Global companies are increasingly moving advertising production work in-house as artificial intelligence reshapes marketing operations and speeds up content creation.

Companies including Kimberly-Clark, Catalyst Brands and Target India are using AI across multiple parts of the advertising process, according to executives who spoke to a news agency. Their India-based global capability centres are helping develop AI-driven tools for creating product visuals, writing ad copy, selecting influencers and localising campaigns for different markets.

The shift highlights how multinational companies are expanding the role of their global capability centres beyond back-end support and into creative marketing functions.

Kimberly-Clark said an AI platform developed in India reduced content production timelines from 24 days to just 2 hours. The company said the tool also supports influencer identification and campaign localisation across regions.

Catalyst Brands, the parent company of J.C. Penney, is testing computer-generated product images and videos for online listings. India Managing Director Nihar Nidhi said the company’s Bengaluru team is leading prototype development that could reduce the need for physical product shoots and global inventory movement.

Target is also integrating AI into advertising operations through Roundel, its advertising business. Andrea Zimmerman, president of Target India, said copywriters are using AI to create advertisements faster and respond quickly to changing consumer trends.

The report noted that AI is being widely adopted for production-heavy advertising tasks such as image generation, campaign testing, content variation and localization.

Industry data showed that 66% of major multinational brands already operate in-house agencies, while another 21% are considering building one.

At the same time, analysts said advertising agencies will continue to play an important role in strategy, creative direction and specialist services.
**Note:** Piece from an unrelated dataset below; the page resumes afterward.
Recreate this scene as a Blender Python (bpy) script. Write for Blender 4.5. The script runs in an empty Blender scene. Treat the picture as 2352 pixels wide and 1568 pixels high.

Gartner analyst Jay Wilson said agencies can no longer depend only on scale and must now focus more on strategic and creative expertise.

A separate industry survey found that 70% of marketers experienced at least 1 AI-related issue, including hallucinated outputs, biased content and off-brand messaging.

Brian Wieser, CEO of advisory firm Madison and Wall, said companies may handle average production internally, but higher-value creative work still depends on specialist judgement and expertise.

The growing use of AI is now changing how brands manage advertising production, with more companies testing faster and lower-cost creative operations inside their own business ecosystems.